On rencontre des personnes inoubliables, qui pour la plupart parlent anglais. Uscha, croisée les matins lorsqu'elle accompagne ses vaches, m'offre, de retour chez elle du bon yaourt tout frais. Il y a aussi Raja, qui vit dans sa maison isolée avec sa femme, il n'aime pas le monde comme il va. On repart avec un kilo de pommes pour quelques roupies.





Question animaux sauvages, c'est une grande frustration, ils nous attendent ailleurs... On a bien aimé le jeune singe albinos de Dharamsala, les perroquets de Manali, les familles de macaques dans la forêt, les pies de l'Himalaya à la queue (non, pas de pie) mais en longue traîne légère et de gros rapaces qui surveillent tout ce monde en bas. Quant aux photos, on dirait qu'ils sont contre.

D'autres, en revanche, se postent devant l'objectif...

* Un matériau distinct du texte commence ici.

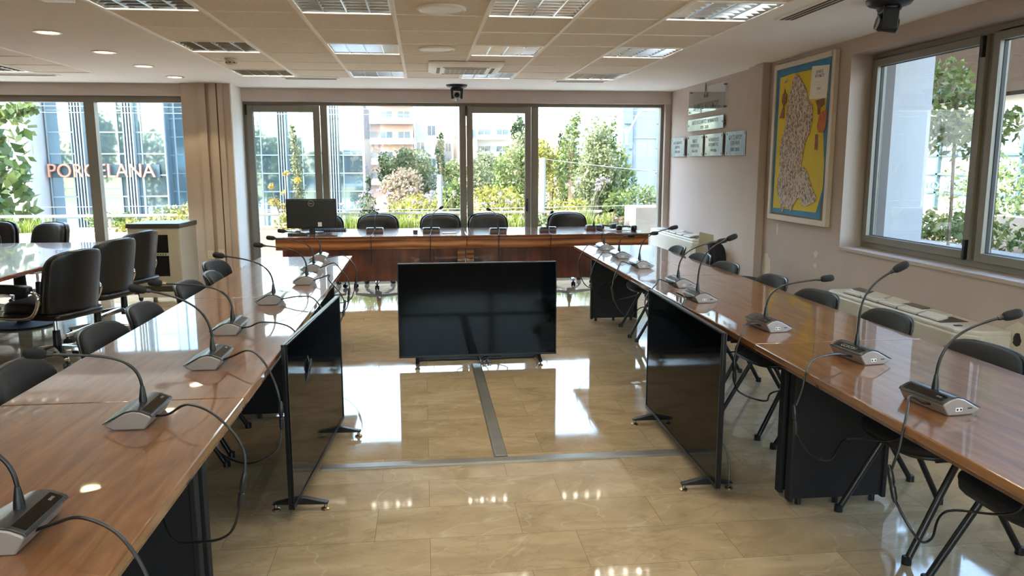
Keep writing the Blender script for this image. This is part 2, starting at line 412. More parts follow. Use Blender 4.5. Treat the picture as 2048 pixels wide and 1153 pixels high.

Ici, le soleil d'automne s'adoucit avec la fraîcheur qui tente des approches matinales. Il paraît qu'elle va venir d'un coup. Parfaite transition pour un retour au pays. Ce sera : Corse, Vosges, Bretagne et Normandie, quatre étapes pour finir l'année. On a juste changé l'ordre par rapport à la fois précédente. Le voyage continue... Nomades, on espère ne pas se faire expulser tout de suite.